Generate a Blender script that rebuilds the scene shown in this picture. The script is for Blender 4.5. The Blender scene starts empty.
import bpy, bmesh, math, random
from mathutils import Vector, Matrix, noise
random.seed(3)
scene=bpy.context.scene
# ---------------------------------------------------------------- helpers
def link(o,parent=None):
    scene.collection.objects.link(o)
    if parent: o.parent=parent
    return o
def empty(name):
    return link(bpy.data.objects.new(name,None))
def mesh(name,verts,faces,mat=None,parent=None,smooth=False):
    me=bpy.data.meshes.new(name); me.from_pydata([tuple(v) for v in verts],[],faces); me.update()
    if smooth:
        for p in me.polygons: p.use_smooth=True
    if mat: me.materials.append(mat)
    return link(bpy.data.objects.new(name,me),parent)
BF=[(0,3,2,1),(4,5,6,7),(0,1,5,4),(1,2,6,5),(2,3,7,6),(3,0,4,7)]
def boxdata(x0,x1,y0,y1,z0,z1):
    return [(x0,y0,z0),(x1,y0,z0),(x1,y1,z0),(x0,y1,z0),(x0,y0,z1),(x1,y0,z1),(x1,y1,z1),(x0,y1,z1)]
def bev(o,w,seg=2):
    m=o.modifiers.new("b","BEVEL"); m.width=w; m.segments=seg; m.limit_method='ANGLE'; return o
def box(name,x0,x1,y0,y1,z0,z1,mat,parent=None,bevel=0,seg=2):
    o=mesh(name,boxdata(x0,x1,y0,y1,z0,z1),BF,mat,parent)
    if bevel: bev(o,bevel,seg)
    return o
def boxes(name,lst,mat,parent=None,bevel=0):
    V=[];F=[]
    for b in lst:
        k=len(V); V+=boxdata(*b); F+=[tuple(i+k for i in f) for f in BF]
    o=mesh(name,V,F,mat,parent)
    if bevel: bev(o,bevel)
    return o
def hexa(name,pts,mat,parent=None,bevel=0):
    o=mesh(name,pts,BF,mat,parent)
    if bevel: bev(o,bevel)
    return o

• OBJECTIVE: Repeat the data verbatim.

• EXERCISE RESPONSE:
Generate a Blender script that rebuilds the scene shown in this picture. The script is for Blender 4.5. The Blender scene starts empty.
import bpy, bmesh, math, random
from mathutils import Vector, Matrix, noise
random.seed(3)
scene=bpy.context.scene
# ---------------------------------------------------------------- helpers
def link(o,parent=None):
    scene.collection.objects.link(o)
    if parent: o.parent=parent
    return o
def empty(name):
    return link(bpy.data.objects.new(name,None))
def mesh(name,verts,faces,mat=None,parent=None,smooth=False):
    me=bpy.data.meshes.new(name); me.from_pydata([tuple(v) for v in verts],[],faces); me.update()
    if smooth:
        for p in me.polygons: p.use_smooth=True
    if mat: me.materials.append(mat)
    return link(bpy.data.objects.new(name,me),parent)
BF=[(0,3,2,1),(4,5,6,7),(0,1,5,4),(1,2,6,5),(2,3,7,6),(3,0,4,7)]
def boxdata(x0,x1,y0,y1,z0,z1):
    return [(x0,y0,z0),(x1,y0,z0),(x1,y1,z0),(x0,y1,z0),(x0,y0,z1),(x1,y0,z1),(x1,y1,z1),(x0,y1,z1)]
def bev(o,w,seg=2):
    m=o.modifiers.new("b","BEVEL"); m.width=w; m.segments=seg; m.limit_method='ANGLE'; return o
def box(name,x0,x1,y0,y1,z0,z1,mat,parent=None,bevel=0,seg=2):
    o=mesh(name,boxdata(x0,x1,y0,y1,z0,z1),BF,mat,parent)
    if bevel: bev(o,bevel,seg)
    return o
def boxes(name,lst,mat,parent=None,bevel=0):
    V=[];F=[]
    for b in lst:
        k=len(V); V+=boxdata(*b); F+=[tuple(i+k for i in f) for f in BF]
    o=mesh(name,V,F,mat,parent)
    if bevel: bev(o,bevel)
    return o
def hexa(name,pts,mat,parent=None,bevel=0):
    o=mesh(name,pts,BF,mat,parent)
    if bevel: bev(o,bevel)
    return o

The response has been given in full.